Stephanie
Stephanie asked Matt Ruff:

I’m very intrigued by your response to the TV series adaptation. I have said many times,”But the book was so much better!” With Lovecraft Country, I can’t wait for the next episode. Even though elements and details and order have changed somewhat, it is a beautiful adaptation of your work. Why do you think as readers we are often reluctant to embrace a film adaptation of a favorite book not 100% faithful to the book?

Matt Ruff In one of my previous answers, I talked about how it’s natural for readers to feel as though they’ve formed a personal relationship with an author whose work speaks to them. I think a similar phenomenon applies to the works themselves. When someone has reread a favorite novel multiple times, it can come to seem as if it’s *their* story—so it’s no surprise, really, if they get possessive about it. And it’s not just film adaptations that readers sometimes have problems with. They can even turn on the actual author, if a sequel or a series goes in a direction they don’t like. (“How dare you kill off so-and-so!”)

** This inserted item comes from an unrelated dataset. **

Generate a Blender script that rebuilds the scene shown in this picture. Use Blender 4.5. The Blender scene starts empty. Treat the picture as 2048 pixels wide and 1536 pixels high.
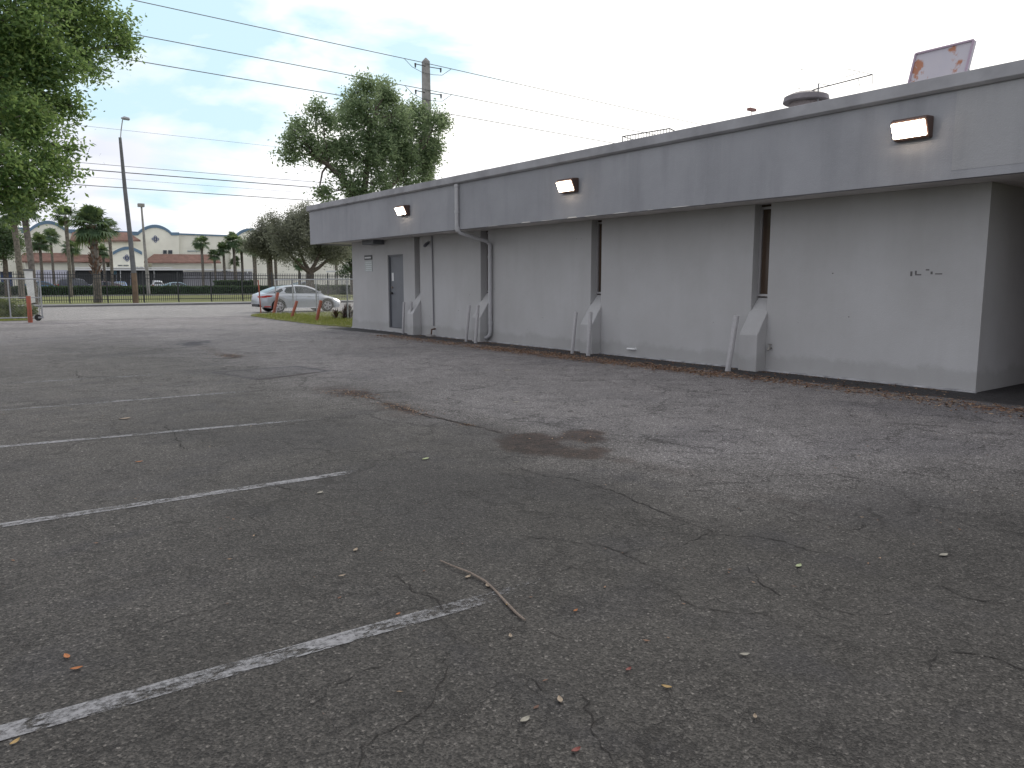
import bpy, math, random
import numpy as np
from mathutils import Vector, Matrix, noise
R = math.radians
rnd = random.Random(7)
SC = bpy.context.scene
COL = SC.collection

# ------------------------------------------------------------------ camera
CAM_H, FPX, PITCH, YAW = 1.53, 1530.0, 7.5, 37.0
cam_d = bpy.data.cameras.new('camera'); cam = bpy.data.objects.new('camera', cam_d); COL.objects.link(cam)
cam.location = (0, 0, CAM_H); cam.rotation_euler = (R(90 - PITCH), 0, R(-YAW))
cam_d.sensor_width = 36; cam_d.lens = FPX / 2048 * 36; cam_d.clip_end = 3000; cam_d.clip_start = 0.05
SC.camera = cam

# ------------------------------------------------------------------ sky and sun
SUN_EL, SUN_AZ = 27.0, 62.0
w = bpy.data.worlds.new("World"); SC.world = w; w.use_nodes = True
nt = w.node_tree; nt.nodes.clear()
def N(nt, t, **kw):
    n = nt.nodes.new(t)
    for k, v in kw.items():
        if k == 'inp':
            for a, b in v.items(): n.inputs[a].default_value = b
        else: setattr(n, k, v)
    return n
def L(nt, a, b): nt.links.new(a, b)
def ramp(nt, fac, pts):
    r = N(nt, 'ShaderNodeValToRGB'); e = r.color_ramp.elements
    while len(e) < len(pts): e.new(0.5)
    for i, (p, c) in enumerate(pts):
        e[i].position = p; e[i].color = (c, c, c, 1) if not hasattr(c, '__len__') else (*c, 1)
    if fac is not None: L(nt, fac, r.inputs[0])
    return r
def mth(nt, op, a, b=None, clamp=False):
    m = N(nt, 'ShaderNodeMath', operation=op, use_clamp=clamp)
    for i, v in enumerate((a, b)):
        if v is None: continue
        if isinstance(v, (int, float)): m.inputs[i].default_value = v
        else: L(nt, v, m.inputs[i])
    return m.outputs[0]
def mixc(nt, fac, a, b, mode='MIX'):
    m = N(nt, 'ShaderNodeMix', data_type='RGBA', blend_type=mode, clamp_factor=True)
    for s, v in ((0, fac), (6, a), (7, b)):
        if isinstance(v, (int, float)): m.inputs[s].default_value = v
        elif isinstance(v, tuple): m.inputs[s].default_value = (*v, 1)
        else: L(nt, v, m.inputs[s])
    return m.outputs[2]

out = N(nt, 'ShaderNodeOutputWorld'); bg = N(nt, 'ShaderNodeBackground'); bg.inputs[1].default_value = 0.1
sky = N(nt, 'ShaderNodeTexSky', sky_type='NISHITA'); sky.sun_disc = False
sky.sun_elevation = R(SUN_EL); sky.sun_rotation = R(SUN_AZ); sky.air_density = 1.0; sky.dust_density = 1.5
tc = N(nt, 'ShaderNodeTexCoord'); sep = N(nt, 'ShaderNodeSeparateXYZ'); L(nt, tc.outputs['Generated'], sep.inputs[0])
zc = mth(nt, 'MAXIMUM', sep.outputs[2], 0.0)
den = mth(nt, 'ADD', zc, 0.22)
cx = mth(nt, 'DIVIDE', sep.outputs[0], den); cy = mth(nt, 'DIVIDE', sep.outputs[1], den)
cmb = N(nt, 'ShaderNodeCombineXYZ'); L(nt, cx, cmb.inputs[0]); L(nt, cy, cmb.inputs[1])
n1 = N(nt, 'ShaderNodeTexNoise', inp={'Scale': 2.1, 'Detail': 7, 'Roughness': 0.52, 'Distortion': 0.25}); L(nt, cmb.outputs[0], n1.inputs[0])
n2 = N(nt, 'ShaderNodeTexNoise', inp={'Scale': 1.3, 'Detail': 5, 'Roughness': 0.5}); 
mp = N(nt, 'ShaderNodeMapping'); mp.inputs[1].default_value = (4.3, 1.7, 0); L(nt, cmb.outputs[0], mp.inputs[0]); L(nt, mp.outputs[0], n2.inputs[0])
# the open blue gap: one real direction in the sky
dv = N(nt, 'ShaderNodeVectorMath', operation='DOT_PRODUCT'); L(nt, tc.outputs['Generated'], dv.inputs[0])
GAP = Vector((math.sin(R(16)) * math.cos(R(23)), math.cos(R(16)) * math.cos(R(23)), math.sin(R(23))))
dv.inputs[1].default_value = GAP
gap = ramp(nt, dv.outputs['Value'], [(0.925, 0.0), (0.99, 1.0)]).outputs[0]
cl = mth(nt, 'SUBTRACT', mth(nt, 'ADD', n1.outputs[0], 0.13), mth(nt, 'MULTIPLY', gap, 0.40))
cmask = ramp(nt, cl, [(0.25, 0.0), (0.44, 1.0)]).outputs[0]
sd = N(nt, 'ShaderNodeVectorMath', operation='DOT_PRODUCT'); L(nt, tc.outputs['Generated'], sd.inputs[0])
sd.inputs[1].default_value = (math.sin(R(SUN_AZ)) * math.cos(R(SUN_EL)), math.cos(R(SUN_AZ)) * math.cos(R(SUN_EL)), math.sin(R(SUN_EL)))
glow = ramp(nt, sd.outputs['Value'], [(0.55, 0.0), (0.98, 1.0)]).outputs[0]
shade = ramp(nt, n2.outputs[0], [(0.36, (7.6, 8.0, 9.4)), (0.55, (10.8, 10.9, 11.2))]).outputs[0]
cloudc = mixc(nt, glow, shade, (17.0, 16.6, 15.8))
bluec = mixc(nt, 0.9, sky.outputs[0], (7.2, 9.8, 11.3))
skyc = mixc(nt, cmask, bluec, cloudc)
L(nt, skyc, bg.inputs[0]); L(nt, bg.outputs[0], out.inputs[0])

sun_d = bpy.data.lights.new('sun', 'SUN'); sun_d.energy = 0.9; sun_d.angle = R(14); sun_d.color = (1, 0.93, 0.82)
sun = bpy.data.objects.new('sun', sun_d); COL.objects.link(sun)
sv = Vector((math.sin(R(SUN_AZ)) * math.cos(R(SUN_EL)), math.cos(R(SUN_AZ)) * math.cos(R(SUN_EL)), math.sin(R(SUN_EL))))
sun.rotation_euler = sv.to_track_quat('Z', 'Y').to_euler(); sun.location = (60, 40, 60)
SC.view_settings.view_transform = 'Standard'; SC.view_settings.look = 'None'
SC.view_settings.exposure = 0.0; SC.view_settings.gamma = 1
SC.cycles.transparent_max_bounces = 16

# ------------------------------------------------------------------ survey helpers (photo pixel -> point at a known distance)
_p, _y = R(PITCH), R(YAW)
_F = np.array([math.sin(_y) * math.cos(_p), math.cos(_y) * math.cos(_p), -math.sin(_p)])
_Rt = np.array([math.cos(_y), -math.sin(_y), 0.0]); _U = np.cross(_Rt, _F)
def ray(x, y): return _F * FPX + _Rt * (x - 1024) - _U * (y - 768)
def G(x, y, z=0.0):
    d = ray(x, y); return d * ((z - CAM_H) / d[2]) + [0, 0, CAM_H]
def onY(x, y, Y):
    d = ray(x, y); return d * (Y / d[1]) + [0, 0, CAM_H]
def onX(x, y, X):
    d = ray(x, y); return d * (X / d[0]) + [0, 0, CAM_H]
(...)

Fortunately for my own sanity, I don’t seem especially prone to this sort of possessiveness, even with regards to my own writing. I expect TV and film adaptations to differ from the source material, and am usually pretty good at judging them on their own merits. In the case of Lovecraft Country, it helps that I think the HBO series is incredibly well done, but even if it weren’t, I think I’d be OK with it—my own version of the story still exists, and always will.